Mutual Recognition refers to those activities associated with the signing of a document between U.S. Customs and Border Protection (CBP) and a foreign Customs Administration that provides the platform for the exchange of membership information and recognizes the compatibility of each other’s supply chain security program.  The document, referred to as an “arrangement”, indicates that the security requirements or standards of the foreign industry partnership program, as well as its verification procedures, are the same or similar with those of the Customs-Trade Partnership Against Terrorism (C-TPAT) program.  Mutual Recognition Arrangements (MRA), therefore, are bilateral understandings between two Customs Administrations.

The essential concept of Mutual Recognition is that C-TPAT and the foreign Customs Administration program have established a standard set of security requirements which allows one business partnership program to recognize the validation findings of the other program which benefits both Customs Administrations and the private sector participants.

The goal of Mutual Recognition is to link the various international industry partnership programs together to collaborate and create a unified and sustainable security posture that assists in securing and facilitating global cargo trade.  Mutual Recognition promotes end-to-end supply chain security based on program membership.

Current Status

As of February 2016, CBP has signed eleven MRA’s:

  • New Zealand - June 2007 – New Zealand Customs Service’s Secure Export Scheme Program.

  • Canada - June 2008 – Canada Border Services Agency’s Partners in Protection Program.

  • Jordan - June 2008 – Jordan Customs Department’s Golden List Program.

  • Japan - June 2009 – Japan Customs and Tariff Bureau’s Authorized Economic Operator Program.

  • Korea - June 2010 – Korean Customs Service’s Authorized Economic Operator Program.

  • European Union - May 2012 – European Union’s Authorized Economic Operator Program.

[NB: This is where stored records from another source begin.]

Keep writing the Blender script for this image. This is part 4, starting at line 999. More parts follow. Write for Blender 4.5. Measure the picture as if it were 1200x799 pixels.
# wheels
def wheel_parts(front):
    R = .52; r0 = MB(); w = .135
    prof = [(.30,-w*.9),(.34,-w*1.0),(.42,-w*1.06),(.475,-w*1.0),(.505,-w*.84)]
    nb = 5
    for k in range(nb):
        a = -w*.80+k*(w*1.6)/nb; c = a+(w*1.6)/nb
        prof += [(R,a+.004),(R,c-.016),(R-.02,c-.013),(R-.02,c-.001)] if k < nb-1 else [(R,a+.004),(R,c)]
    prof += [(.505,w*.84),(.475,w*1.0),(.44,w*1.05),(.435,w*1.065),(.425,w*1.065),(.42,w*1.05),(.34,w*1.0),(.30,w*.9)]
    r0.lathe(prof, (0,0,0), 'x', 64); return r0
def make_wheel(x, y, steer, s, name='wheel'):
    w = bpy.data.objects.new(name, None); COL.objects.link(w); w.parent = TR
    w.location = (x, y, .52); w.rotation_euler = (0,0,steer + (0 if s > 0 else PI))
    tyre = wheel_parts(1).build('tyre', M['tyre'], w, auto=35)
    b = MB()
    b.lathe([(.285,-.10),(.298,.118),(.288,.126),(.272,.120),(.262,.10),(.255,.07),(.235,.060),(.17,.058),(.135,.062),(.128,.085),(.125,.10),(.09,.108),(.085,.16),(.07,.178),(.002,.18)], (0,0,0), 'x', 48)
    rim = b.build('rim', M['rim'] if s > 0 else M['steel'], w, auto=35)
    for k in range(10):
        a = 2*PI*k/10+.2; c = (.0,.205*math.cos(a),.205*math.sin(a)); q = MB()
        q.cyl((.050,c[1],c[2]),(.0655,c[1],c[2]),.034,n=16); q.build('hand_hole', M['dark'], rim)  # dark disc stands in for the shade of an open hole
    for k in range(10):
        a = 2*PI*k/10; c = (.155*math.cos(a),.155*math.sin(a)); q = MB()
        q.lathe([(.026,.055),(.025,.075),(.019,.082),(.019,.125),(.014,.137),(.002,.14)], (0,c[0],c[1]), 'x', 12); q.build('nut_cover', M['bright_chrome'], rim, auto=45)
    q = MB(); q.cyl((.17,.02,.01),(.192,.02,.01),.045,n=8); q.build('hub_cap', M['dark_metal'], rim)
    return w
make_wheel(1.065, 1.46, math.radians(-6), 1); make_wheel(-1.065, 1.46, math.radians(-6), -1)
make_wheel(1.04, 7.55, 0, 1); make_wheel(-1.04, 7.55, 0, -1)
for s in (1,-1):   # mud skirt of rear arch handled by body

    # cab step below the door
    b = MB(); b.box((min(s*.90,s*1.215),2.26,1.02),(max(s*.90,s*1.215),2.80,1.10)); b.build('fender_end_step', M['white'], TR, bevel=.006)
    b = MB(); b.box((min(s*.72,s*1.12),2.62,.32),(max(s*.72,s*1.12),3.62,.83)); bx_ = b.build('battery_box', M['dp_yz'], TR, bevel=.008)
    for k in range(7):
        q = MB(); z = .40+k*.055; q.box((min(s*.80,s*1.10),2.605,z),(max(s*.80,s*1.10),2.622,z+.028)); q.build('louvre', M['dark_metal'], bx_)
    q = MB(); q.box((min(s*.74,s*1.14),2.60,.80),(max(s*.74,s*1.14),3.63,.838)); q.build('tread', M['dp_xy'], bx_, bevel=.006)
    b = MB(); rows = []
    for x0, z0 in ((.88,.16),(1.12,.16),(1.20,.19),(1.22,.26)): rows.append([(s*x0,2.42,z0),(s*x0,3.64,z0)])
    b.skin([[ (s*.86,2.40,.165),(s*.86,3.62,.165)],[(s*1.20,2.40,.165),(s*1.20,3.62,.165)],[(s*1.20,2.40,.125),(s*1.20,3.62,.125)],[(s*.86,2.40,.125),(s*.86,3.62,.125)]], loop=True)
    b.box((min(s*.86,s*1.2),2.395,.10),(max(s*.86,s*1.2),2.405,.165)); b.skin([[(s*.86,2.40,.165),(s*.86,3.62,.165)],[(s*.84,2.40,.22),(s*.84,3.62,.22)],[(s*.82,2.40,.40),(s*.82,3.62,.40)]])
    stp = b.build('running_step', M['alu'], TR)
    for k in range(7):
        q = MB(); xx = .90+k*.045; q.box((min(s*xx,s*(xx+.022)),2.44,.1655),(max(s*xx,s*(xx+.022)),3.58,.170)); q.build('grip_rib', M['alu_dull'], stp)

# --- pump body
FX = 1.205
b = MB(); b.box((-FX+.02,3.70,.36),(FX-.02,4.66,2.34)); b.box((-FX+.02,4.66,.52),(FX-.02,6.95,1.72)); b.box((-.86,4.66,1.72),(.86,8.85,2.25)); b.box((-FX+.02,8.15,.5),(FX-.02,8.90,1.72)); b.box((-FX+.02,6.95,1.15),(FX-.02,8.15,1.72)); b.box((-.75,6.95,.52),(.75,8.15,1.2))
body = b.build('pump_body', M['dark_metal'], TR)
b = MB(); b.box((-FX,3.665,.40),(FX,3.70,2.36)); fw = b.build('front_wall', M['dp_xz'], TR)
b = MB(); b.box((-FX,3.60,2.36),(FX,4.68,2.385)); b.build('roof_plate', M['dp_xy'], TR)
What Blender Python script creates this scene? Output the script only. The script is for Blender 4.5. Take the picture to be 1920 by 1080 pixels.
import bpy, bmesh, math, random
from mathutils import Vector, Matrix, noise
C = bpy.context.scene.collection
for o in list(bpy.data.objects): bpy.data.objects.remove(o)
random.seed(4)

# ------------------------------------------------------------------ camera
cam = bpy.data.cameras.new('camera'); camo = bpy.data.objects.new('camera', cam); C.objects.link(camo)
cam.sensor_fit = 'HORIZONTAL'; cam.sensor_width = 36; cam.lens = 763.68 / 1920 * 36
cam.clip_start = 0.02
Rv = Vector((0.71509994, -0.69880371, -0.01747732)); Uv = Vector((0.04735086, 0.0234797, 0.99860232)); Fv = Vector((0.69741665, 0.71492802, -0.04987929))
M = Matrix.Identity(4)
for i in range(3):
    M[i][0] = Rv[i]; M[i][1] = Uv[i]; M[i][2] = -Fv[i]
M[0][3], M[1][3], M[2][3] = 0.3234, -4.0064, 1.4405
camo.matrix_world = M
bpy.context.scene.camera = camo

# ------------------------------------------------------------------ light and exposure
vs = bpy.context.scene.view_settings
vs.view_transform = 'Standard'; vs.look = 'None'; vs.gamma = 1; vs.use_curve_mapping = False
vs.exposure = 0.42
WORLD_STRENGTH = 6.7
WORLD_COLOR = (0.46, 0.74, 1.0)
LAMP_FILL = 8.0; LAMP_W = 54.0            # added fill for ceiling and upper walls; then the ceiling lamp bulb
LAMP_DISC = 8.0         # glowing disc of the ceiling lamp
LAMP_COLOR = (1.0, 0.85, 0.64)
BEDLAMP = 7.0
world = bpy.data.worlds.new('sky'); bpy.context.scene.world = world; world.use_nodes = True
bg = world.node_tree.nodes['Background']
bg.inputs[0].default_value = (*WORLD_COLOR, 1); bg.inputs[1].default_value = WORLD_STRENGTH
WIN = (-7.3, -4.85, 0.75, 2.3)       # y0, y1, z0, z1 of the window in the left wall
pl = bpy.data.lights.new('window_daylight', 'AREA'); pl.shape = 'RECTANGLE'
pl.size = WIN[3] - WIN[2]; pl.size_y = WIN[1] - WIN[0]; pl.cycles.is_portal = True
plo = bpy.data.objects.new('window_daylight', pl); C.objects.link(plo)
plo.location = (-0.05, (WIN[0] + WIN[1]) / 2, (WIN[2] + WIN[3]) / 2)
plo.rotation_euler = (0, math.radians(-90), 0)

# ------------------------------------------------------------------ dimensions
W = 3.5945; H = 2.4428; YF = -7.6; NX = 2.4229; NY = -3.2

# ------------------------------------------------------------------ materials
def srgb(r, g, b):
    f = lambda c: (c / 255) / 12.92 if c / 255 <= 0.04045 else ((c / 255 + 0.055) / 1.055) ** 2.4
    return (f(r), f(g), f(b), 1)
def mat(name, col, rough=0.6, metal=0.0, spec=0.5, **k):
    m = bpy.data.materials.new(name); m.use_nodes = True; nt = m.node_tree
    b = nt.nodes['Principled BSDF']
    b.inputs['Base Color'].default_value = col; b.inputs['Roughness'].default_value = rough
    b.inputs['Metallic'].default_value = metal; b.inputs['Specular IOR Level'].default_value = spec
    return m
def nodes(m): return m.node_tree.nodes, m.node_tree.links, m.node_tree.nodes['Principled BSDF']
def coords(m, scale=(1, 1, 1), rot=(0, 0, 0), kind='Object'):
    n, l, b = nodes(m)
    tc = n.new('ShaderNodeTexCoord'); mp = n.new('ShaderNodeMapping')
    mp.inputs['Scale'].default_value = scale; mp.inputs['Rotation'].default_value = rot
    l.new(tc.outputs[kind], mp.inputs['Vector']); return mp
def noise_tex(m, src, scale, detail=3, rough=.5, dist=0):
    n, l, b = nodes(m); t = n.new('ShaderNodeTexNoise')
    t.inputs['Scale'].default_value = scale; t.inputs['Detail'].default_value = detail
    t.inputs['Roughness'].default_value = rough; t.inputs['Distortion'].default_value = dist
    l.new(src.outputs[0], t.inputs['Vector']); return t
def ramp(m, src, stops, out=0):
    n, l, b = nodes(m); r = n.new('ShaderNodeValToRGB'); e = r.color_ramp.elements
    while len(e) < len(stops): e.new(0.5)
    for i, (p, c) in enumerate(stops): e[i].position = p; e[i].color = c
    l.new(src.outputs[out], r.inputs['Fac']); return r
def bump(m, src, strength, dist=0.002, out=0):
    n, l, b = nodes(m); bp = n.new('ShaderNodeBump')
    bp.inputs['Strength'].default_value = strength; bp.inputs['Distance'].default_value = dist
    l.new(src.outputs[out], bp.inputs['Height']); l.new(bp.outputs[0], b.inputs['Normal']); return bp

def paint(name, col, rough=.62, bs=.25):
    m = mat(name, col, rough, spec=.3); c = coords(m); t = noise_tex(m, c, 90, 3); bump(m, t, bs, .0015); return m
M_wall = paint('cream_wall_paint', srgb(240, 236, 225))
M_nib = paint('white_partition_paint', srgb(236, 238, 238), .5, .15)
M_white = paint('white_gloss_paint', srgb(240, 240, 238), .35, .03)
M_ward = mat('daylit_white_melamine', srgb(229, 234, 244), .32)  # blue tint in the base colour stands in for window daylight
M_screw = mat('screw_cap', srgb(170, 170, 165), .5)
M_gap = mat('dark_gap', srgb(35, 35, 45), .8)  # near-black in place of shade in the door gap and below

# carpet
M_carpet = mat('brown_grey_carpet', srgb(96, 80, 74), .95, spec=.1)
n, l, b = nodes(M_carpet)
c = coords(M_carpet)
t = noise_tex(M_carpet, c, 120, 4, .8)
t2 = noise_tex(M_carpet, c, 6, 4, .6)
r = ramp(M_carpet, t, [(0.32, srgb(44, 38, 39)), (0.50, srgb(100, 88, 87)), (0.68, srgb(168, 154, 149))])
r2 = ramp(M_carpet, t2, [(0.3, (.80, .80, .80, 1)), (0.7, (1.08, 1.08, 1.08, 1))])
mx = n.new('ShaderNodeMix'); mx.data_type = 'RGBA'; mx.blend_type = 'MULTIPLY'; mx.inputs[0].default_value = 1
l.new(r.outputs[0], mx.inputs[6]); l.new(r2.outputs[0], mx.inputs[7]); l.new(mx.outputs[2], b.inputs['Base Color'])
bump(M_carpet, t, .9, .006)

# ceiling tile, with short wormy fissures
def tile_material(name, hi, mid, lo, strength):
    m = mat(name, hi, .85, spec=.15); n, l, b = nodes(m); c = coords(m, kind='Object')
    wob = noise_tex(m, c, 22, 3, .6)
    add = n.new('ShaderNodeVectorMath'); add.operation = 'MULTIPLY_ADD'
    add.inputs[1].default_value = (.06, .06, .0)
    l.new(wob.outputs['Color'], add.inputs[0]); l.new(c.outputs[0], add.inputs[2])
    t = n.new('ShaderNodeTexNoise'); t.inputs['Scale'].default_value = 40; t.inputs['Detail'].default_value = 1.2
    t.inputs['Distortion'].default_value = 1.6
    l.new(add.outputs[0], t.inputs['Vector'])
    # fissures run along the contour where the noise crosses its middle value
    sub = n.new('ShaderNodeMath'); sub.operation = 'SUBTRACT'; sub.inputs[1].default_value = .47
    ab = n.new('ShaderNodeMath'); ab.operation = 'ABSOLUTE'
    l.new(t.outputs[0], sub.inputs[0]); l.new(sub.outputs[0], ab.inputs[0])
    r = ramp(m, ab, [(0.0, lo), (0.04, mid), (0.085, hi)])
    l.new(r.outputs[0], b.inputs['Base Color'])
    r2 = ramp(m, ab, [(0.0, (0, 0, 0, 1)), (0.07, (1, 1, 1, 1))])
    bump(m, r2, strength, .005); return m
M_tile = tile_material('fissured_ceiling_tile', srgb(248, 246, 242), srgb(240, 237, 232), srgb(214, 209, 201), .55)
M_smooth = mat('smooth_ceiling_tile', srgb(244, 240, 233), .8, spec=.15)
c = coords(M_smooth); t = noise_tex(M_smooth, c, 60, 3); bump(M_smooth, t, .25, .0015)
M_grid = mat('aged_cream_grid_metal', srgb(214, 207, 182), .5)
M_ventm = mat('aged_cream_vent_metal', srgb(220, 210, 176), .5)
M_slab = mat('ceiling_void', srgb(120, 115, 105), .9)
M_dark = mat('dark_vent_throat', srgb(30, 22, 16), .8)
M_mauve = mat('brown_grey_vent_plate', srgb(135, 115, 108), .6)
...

  • Taiwan - November 2012– Directorate General of Customs, Taiwan Ministry of Finance’s – Authorized Economic Operator Program.*

  • Israel – June 2014 -  Israel Tax Authority’s Authorized Economic Operator Program.

  • Mexico - October 2014 - Mexico Tax Administration Service's New Scheme of Certified Companies (NEEC) Program

  • Singapore – December 2014 – Singapore Customs’ Secure Trade Partnership (STP) Program

  • Dominican Republic - December 2015 – Authorized Economic Operator Program – AEO

*Note: This MRA is signed between the American Institute in Taiwan (AIT) and the Taipei Economic and Cultural Representative Office (TECRO) in the United States. C-TPAT and Taiwan AEO are the designated parties responsible for implementing the MRA.

CBP and C-TPAT are always open to suggestions of potential benefits and welcome feedback from our partners, the trade community, and partners of other supply chain security programs.